Os resultados eleitorais e, sobretudo, a expectativa de uma alteração da posição relativa do PS e do Chega, ainda não confirmada quando escrevo este texto, alimentaram os comentários e as especulações dos últimos dias, e vão continuar a fazê-lo nos próximos tempos.
É natural que assim seja. Não creio que alguém estivesse à espera de uma queda tão forte do PS, que se fica a dever, na minha opinião, por um lado, ao facto de o eleitorado não ter entendido a necessidade das eleições e, por outro, à incapacidade da direcção do partido para prever que o tema da Spinumvida seria desvalorizado pelos eleitores. Este erro de previsão levou à insistência na proposta de realização de uma Comissão Parlamentar de Inquérito (CPI), a que o Governo respondeu com a apresentação da Moção de Confiança, alegando que todas as informações tinham sido prestadas.
Pedro Nuno Santos percebeu que a viabilização da Moção de Confiança através de uma abstenção seria interpretada como sustentação das políticas do Governo, e ainda teve nas suas mãos a hipótese de evitar as eleições, se aceitasse condicionar um pouco os trabalhos da CPI como contrapartida para que o Governo (que também não estava confiante nas perspectivas eleitorais) retirasse a Moção de Confiança, mas não teve a serenidade necessária para antecipar que esse era o cenário que mais lhe conviria.
Na realidade, o único interessado nas eleições era o Chega que, para sobreviver, precisa de manter um clima de agitação permanente em que possa continuar a aproveitar as percepções primárias de que alimenta as suas intervenções públicas. Vazio de ideias (excepto que “é de direita”), agarra-se, como todos os partidos populistas, a impressões geradas pelos sentidos, e cria argumentos falaciosos manipulando factos e estatísticas com a finalidade de criar um ambiente de rejeição do presente, servindo-se das redes sociais como megafone e comportando-se no parlamento como se estivesse em permanente comício.
Essa postura resulta durante algum tempo. Mas não vejo como seja possível na Europa Ocidental dos dias de hoje, que é estruturalmente democrática e que respeita os direitos humanos e a separação de poderes, defender uma sociedade assente no paradigma do autoritarismo, centrada na figura do “chefe”, em que se promovem princípios que representam um verdadeiro retrocesso civilizacional, como a pena de prisão perpétua e a castração química, e se negue a igualdade de todos perante a Lei, o direito de todos a buscarem a felicidade, e se promova a segregação e a xenofobia.
Como dizia Abraham Lincoln, “pode-se enganar a todos durante algum tempo, e a alguns durante todo o tempo. Mas não se pode enganar toda a gente durante todo o tempo”. No entanto, são estes os ventos que sopram actualmente pela Europa e pela América, recordando a década de 30 do século passado.
Então, os Estados Unidos estavam centrados em si próprios, preocupados em resolver os seus problemas internos.
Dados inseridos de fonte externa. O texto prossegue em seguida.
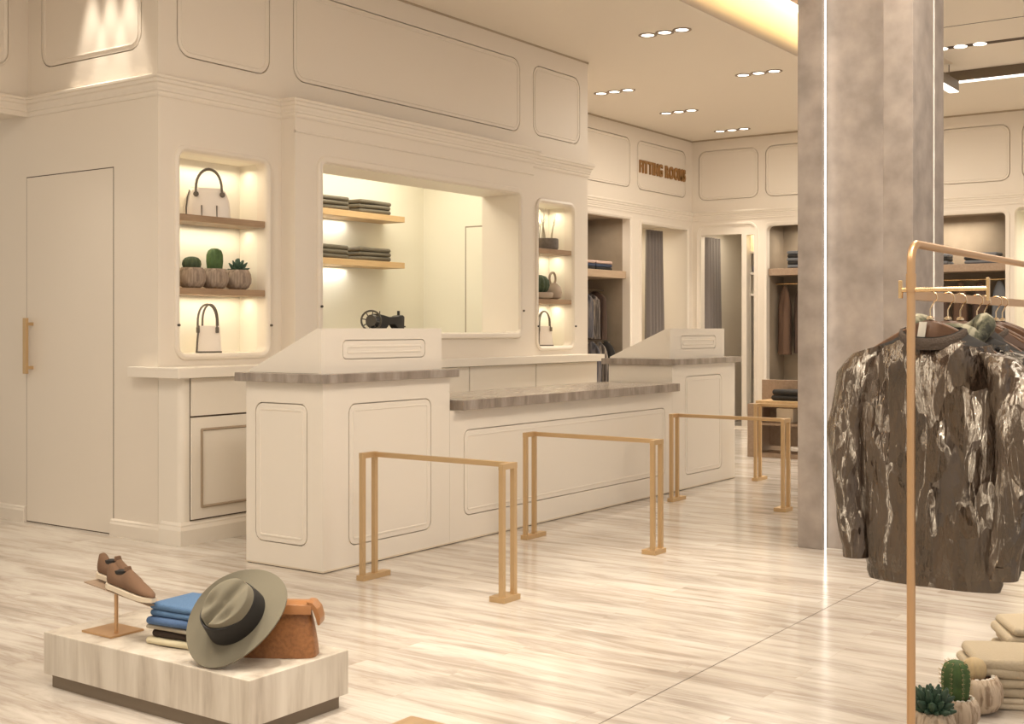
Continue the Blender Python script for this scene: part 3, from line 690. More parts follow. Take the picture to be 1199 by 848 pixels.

Na Europa, as populações entusiasmavam-se com as proclamações populistas e nacionalistas que agitavam o perigo que vinha da União Soviética contra o crescente domínio da alta finança internacional, encabeçada por judeus, e com a ameaça da contaminação genética que punha em risco a “raça superior”. E havia quem aceitasse que as questões internacionais se resolviam pela força e pela guerra de conquista, e que uma forma de resolver esses problemas seria a contemporização. Sabemos o que se seguiu. Saberemos hoje reagir de modo diferente?